A Letter to President Mohamed Abdullahi Mohamed “Farmaajo”

25 February 2017

Dear Mr. President,

Well, you won and congratulations for making it. Unlike your predecessor, you enjoy two things: popularity among Somalis across the political spectrum and experience in the Somali politics. The former is the biggest weapon you have in your arsenal which you can either use it to break the country or unite it. You are uniting factor, take advantage of that to reconcile the country.

The politicking and activism from outside government is over, and you are going to face a cutthroat political reality and daunting tasks. It is time to walk the talk. Dealing with these realities on the ground requires time and impeccable decisions because change is a slow process and does not come overnight. Choose diplomacy over aggressive confrontation to deal with destructive players in Somalia, including the neighboring nations like Ethiopia and Kenya.

Your election for the top job in the country has inflated expectations. The unprecedented public euphoria was a manifestation of how your election has revived hope in despaired society. But you have to prioritize your goals in consideration of the capacity of your government in order to meet the country’s expectations. You can’t fix the raft of problems in one term — dilemmas that range from insecurity and corruption to poverty and hunger — but you can lay a sustainable foundation.

Mr. President, Somalis are expecting your administration to tackle a plethora of issues but here are few major issues to prioritize.

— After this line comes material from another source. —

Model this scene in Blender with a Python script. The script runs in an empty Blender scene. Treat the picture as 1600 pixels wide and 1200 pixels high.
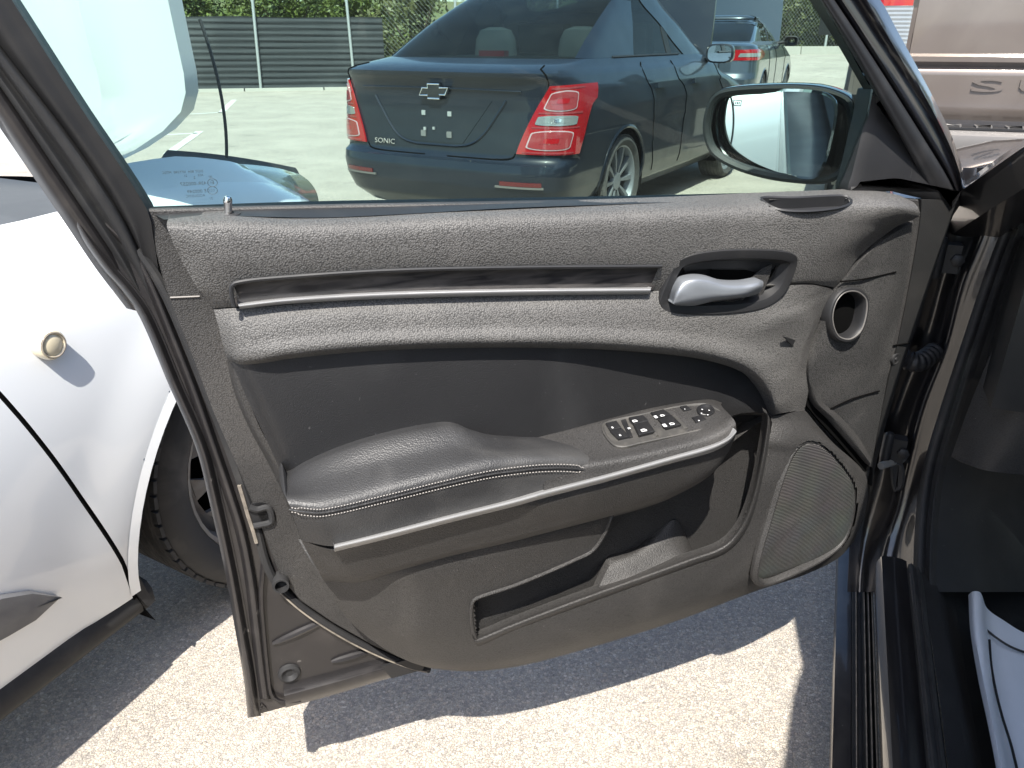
import bpy, math, random
from mathutils import Vector, Matrix
random.seed(7)
R = math.radians
scene = bpy.context.scene
COL = scene.collection

# ------------------------------------------------------------------ camera
H = 1.22
PITCH = R(24.2)
FPX = 1200.0
SP, CP = math.sin(PITCH), math.cos(PITCH)
cam = bpy.data.cameras.new('camera')
cam.sensor_width = 36.0
cam.lens = 36.0 * FPX / 1600.0
cam.clip_start = 0.03
cam.clip_end = 500.0
camo = bpy.data.objects.new('camera', cam)
camo.location = (0, 0, H)
camo.rotation_euler = (math.pi / 2 - PITCH, 0, 0)
COL.objects.link(camo)
scene.camera = camo

# ------------------------------------------------------------------ sky, sun, exposure
SUN_EL, SUN_AZ = R(58.0), R(187.0)
world = bpy.data.worlds.new("World")
scene.world = world
world.use_nodes = True
wn = world.node_tree
bg = wn.nodes['Background']
sky = wn.nodes.new('ShaderNodeTexSky')
sky.sky_type = 'NISHITA'
sky.sun_disc = False
sky.sun_elevation = SUN_EL
sky.sun_rotation = SUN_AZ
sky.dust_density = 1.5
wn.links.new(sky.outputs[0], bg.inputs[0])
bg.inputs[1].default_value = 0.135
sl = bpy.data.lights.new('sun', 'SUN')
sl.energy = 4.2
sl.angle = R(0.53)
sl.color = (1.0, 0.955, 0.88)
so = bpy.data.objects.new('sun', sl)
sd = Vector((math.sin(SUN_AZ) * math.cos(SUN_EL), math.cos(SUN_AZ) * math.cos(SUN_EL), math.sin(SUN_EL)))
so.location = sd * 30
so.rotation_euler = (-sd).to_track_quat('-Z', 'Y').to_euler()
COL.objects.link(so)
scene.view_settings.view_transform = 'Standard'
scene.view_settings.look = 'None'
scene.view_settings.exposure = 1.25
scene.view_settings.gamma = 1.0
scene.view_settings.use_curve_mapping = False

# ------------------------------------------------------------------ geometry helpers
CAMP = Vector((0, 0, H))
Z = Vector((0, 0, 1))
def ray(px, py):
    u = (px - 800.0) / FPX
    v = (600.0 - py) / FPX
    return Vector((u, CP + v * SP, -SP + v * CP))
def hit(px, py, o, n):
    d = ray(px, py)
    return CAMP + d * ((o - CAMP).dot(n) / d.dot(n))
# the open door: hinge line, direction towards the latch, inward normal
HB = Vector((0.628, 1.206, 0))
EU = Vector((-0.9494, -0.3140, 0)).normalized()
EW = Vector((0.3140, -0.9494, 0)).normalized()
def dp(px, py, w):
    return hit(px, py, HB + EW * w, EW)
def dpt(px, py, w, k, z0=1.03):          # door plane that leans inwards above z0
    return hit(px, py, HB + EW * w + Z * z0, (EW - Z * k).normalized())
# the dark car the door hangs on: r to its right, f to its front
CA = R(22.1)
def cc(r, f, z):
    return Vector((r * math.cos(CA) + f * math.sin(CA), -r * math.sin(CA) + f * math.cos(CA), z))
CR = cc(1, 0, 0); CF = cc(0, 1, 0)
# the white car on the left
WA = R(24.0)
def wc(r, f, z):
    return Vector((r * math.cos(WA) + f * math.sin(WA), -r * math.sin(WA) + f * math.cos(WA), z))
WR = wc(1, 0, 0); WF = wc(0, 1, 0)

def cr(pts, n, closed=False):
    """Catmull-Rom through pts (tuples of any size), n samples spaced by chord length in the first two coordinates"""
    pts = [tuple(p) for p in pts]
    if closed:
        pts = pts + [pts[0]]
    m = len(pts)
    acc = [0.0]
    for i in range(1, m):
        acc.append(acc[-1] + max(1e-9, math.sqrt(sum((a - b) ** 2 for a, b in zip(pts[i], pts[i - 1])))))
    tot = acc[-1]
    out = []
    cnt = n if closed else n - 1
    j = 0
    def tan(i):
        if closed:
            a = pts[i - 1] if i > 0 else pts[m - 2]; ta = acc[i - 1] if i > 0 else acc[m - 2] - tot
            b = pts[i + 1] if i < m - 1 else pts[1]; tb = acc[i + 1] if i < m - 1 else tot + acc[1]
        else:
            a = pts[max(0, i - 1)]; b = pts[min(m - 1, i + 1)]; ta = acc[max(0, i - 1)]; tb = acc[min(m - 1, i + 1)]
        return [(y - x) / (tb - ta) for x, y in zip(a, b)]
    tans = [tan(i) for i in range(m)]
    for k in range(n):
        s = tot * k / cnt
        while j < m - 2 and acc[j + 1] < s:
            j += 1
        h = acc[j + 1] - acc[j]
        t = (s - acc[j]) / h
        h00 = 2 * t**3 - 3 * t**2 + 1; h10 = t**3 - 2 * t**2 + t; h01 = -2 * t**3 + 3 * t**2; h11 = t**3 - t**2
        out.append(tuple(h00 * a + h10 * h * ma + h01 * b + h11 * h * mb
                         for a, b, ma, mb in zip(pts[j], pts[j + 1], tans[j], tans[j + 1])))
    return out
def lerp_table(tab, x):
    if x <= tab[0][0]: return tab[0][1:]
    for a, b in zip(tab, tab[1:]):
        if x <= b[0]:
            t = (x - a[0]) / (b[0] - a[0])
            return tuple(p + (q - p) * t for p, q in zip(a[1:], b[1:]))
    return tab[-1][1:]
def inside(poly, x, y):
    c = False
    j = len(poly) - 1
    for i in range(len(poly)):
        xi, yi = poly[i][:2]; xj, yj = poly[j][:2]
        if (yi > y) != (yj > y) and x < (xj - xi) * (y - yi) / (yj - yi) + xi:
            c = not c
        j = i
    return c

class MB:
    def __init__(self):
        self.v = []; self.f = []
    def add(self, pts, faces):
        b = len(self.v)
        self.v += [Vector(p) for p in pts]
        self.f += [tuple(i + b for i in f) for f in faces]
        return self
    def grid(self, rows, closed=False, skirt=None, keep=None, thick=None):
        n = len(rows[0]); m = len(rows)
        pts = [p for r in rows for p in r]
        fs = []
        for i in range(m - 1):
            for j in range(n if closed else n - 1):
                if keep and not keep(i, j): continue
                k = (j + 1) % n
                fs.append((i * n + j, i * n + k, (i + 1) * n + k, (i + 1) * n + j))
        if skirt is not None:
            loop = [(0, j) for j in range(n)] + [(i, n - 1) for i in range(1, m)] + \
                   [(m - 1, j) for j in range(n - 2, -1, -1)] + [(i, 0) for i in range(m - 2, 0, -1)]
            if closed:
                loop = None
            if loop:
                b = len(pts)
                for (i, j) in loop:
                    pts.append(Vector(rows[i][j]) + skirt)
                L = len(loop)
                for q in range(L):
                    a = loop[q]; c = loop[(q + 1) % L]
                    fs.append((a[0] * n + a[1], b + q, b + (q + 1) % L, c[0] * n + c[1]))
        return self.add(pts, fs)
    def tube(self, path, r, seg=8, cap=True, rs=None, up=None):
        path = [Vector(p) for p in path]
        rows = []
        prev = None
        for i, p in enumerate(path):
            t = (path[min(i + 1, len(path) - 1)] - path[max(i - 1, 0)]).normalized()
            if prev is None:
                a = up or (Z if abs(t.z) < .9 else Vector((1, 0, 0)))
                x = t.cross(a).normalized()
            else:
                x = (prev - t * prev.dot(t)).normalized()
            prev = x
            y = t.cross(x)
            rr = rs[i] if rs else r
            rows.append([p + x * rr * math.cos(2 * math.pi * k / seg) + y * rr * math.sin(2 * math.pi * k / seg) for k in range(seg)])
        b = len(self.v)
        self.grid(rows, closed=True)
        if cap:
            self.f.append(tuple(b + k for k in range(seg - 1, -1, -1)))
            e = b + (len(path) - 1) * seg
            self.f.append(tuple(e + k for k in range(seg)))
        return self
    def hexa(self, p):               # eight corners: bottom four then top four
        return self.add(p, [(0, 3, 2, 1), (4, 5, 6, 7), (0, 1, 5, 4), (1, 2, 6, 5), (2, 3, 7, 6), (3, 0, 4, 7)])
    def box(self, o, ax, ay, az):    # corner-centred box: centre o and three half-axis vectors
        o = Vector(o)
        return self.hexa([o - ax - ay - az, o + ax - ay - az, o + ax + ay - az, o - ax + ay - az,
                          o - ax - ay + az, o + ax - ay + az, o + ax + ay + az, o - ax + ay + az])
    def rings(self, outline, n, prof, cap=True, capback=False):
        """closed outline of 3D points in a plane with normal n; prof = (inset, height) rings"""
        pts = [Vector(p) for p in outline]
        N = len(pts)
        n = Vector(n).normalized()
        c = sum(pts, Vector()) / N
        ax = (pts[0] - c).normalized(); ay = n.cross(ax)
        q = [((p - c).dot(ax), (p - c).dot(ay), (p - c).dot(n)) for p in pts]
        area = sum(q[i][0] * q[(i + 1) % N][1] - q[(i + 1) % N][0] * q[i][1] for i in range(N))
        sg = 1 if area > 0 else -1
        nm = []
        for i in range(N):
            a = q[i - 1]; b = q[(i + 1) % N]
            d = Vector((b[0] - a[0], b[1] - a[1]))
            if d.length < 1e-9: d = Vector((1, 0))
            d.normalize()
            nm.append((-d.y * sg, d.x * sg))
        rows = []
        for ins, hh in prof:
            rows.append([c + ax * (q[i][0] + nm[i][0] * ins) + ay * (q[i][1] + nm[i][1] * ins) + n * (q[i][2] + hh) for i in range(N)])
        b = len(self.v)
        self.grid(rows, closed=True)
        if cap:
            e = b + (len(prof) - 1) * N
            self.f.append(tuple(range(e, e + N)))
        if capback:
            self.f.append(tuple(range(b + N - 1, b - 1, -1)))
        return self
    def disc_lathe(self, o, axis, prof, seg=24, up=None):
        """prof = (radius, along-axis) points turned about axis through o"""
        axis = Vector(axis).normalized()
        a = up or (Z if abs(axis.z) < .9 else Vector((1, 0, 0)))
        x = axis.cross(a).normalized(); y = axis.cross(x)
        o = Vector(o)
        rows = [[o + axis * h + x * r * math.cos(2 * math.pi * k / seg) + y * r * math.sin(2 * math.pi * k / seg) for k in range(seg)] for r, h in prof]
        return self.grid(rows, closed=True)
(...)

First, you should tackle the corruption that has become endemic in every sector of the government institutions. We know you have signed an integrity pact with non-governmental organization that fights with corruption and you have a steely resolve to eradicate this menace but that is not enough. You need to cut the red tape and involve both public and private sectors in the fight against corruption.

Corruption is not only the inhibitor of economic development and prosperity, it is the mother of all mess that is in the country. Your nominated Prime Minister, Hassan Ali Khayre, will be under particular scrutiny given his more recent role with Soma Oil and Gas, which was previously under investigation in the UK on corruption charges. While we should appreciate the investigation did not produce formal charges, Somalis will be hoping he can avoid similar drama if confirmed by the parliament.

Second, you should unite the country and accelerating reconciliation process. Our unity is the gateway to prosperity that can deter any destructive intent of foreign forces. But, we are vulnerable because our nemesis saw a crack that they can exploit in our nationhood.

We lost trust amongst ourselves, and you have a new opportunity to restore trust and confidence in our deeply divided society and bring back the kind of unity that will suffocate our nemesis.

Mr. President our country is slowly turning in to a proxy state that serves the interests of the other nations, especially our neighboring countries, under the guise of federalism. Almost every de-facto leader of a federal state is on the payroll of another country where they serve in a role similar to a foreign chargé d’affaires than a domestic official.

Third, you must invest in our national army. This includes training, paying forces on time, equipping them and above all motivating them. Let them feel that the country is theirs and that they are the first line of defense.

Mr. President, our country is at the mercy of AMISOM and foreigners who prioritize their own interest above all others. Our national army is treated like second class soldiers. They are not trusted, not paid, not armed, not fed, and their sacrifices are not recognized and their lives are dispensable. In this scenario, how on earth do we want to bring peace?

Mr. President, as the old Somali adage goes, Ragaanimadada Raag lomadibta, which means you cannot ask someone to do something that you can do for yourself. AMISOM and other occupying foreign troops in the country cannot be our vanguard of the so-called war on terror forever, and the only way to tell them that they are not needed in this war is to show them that we are capable of defending our country from any threat. Let us make our armed forces formidable again.

You raised our expectations, inflated our hope, and rekindled our dreams of a prosperous Somalia. I hope you will not fail us as your enemies wish. I hope you will heal our three decades old wounds.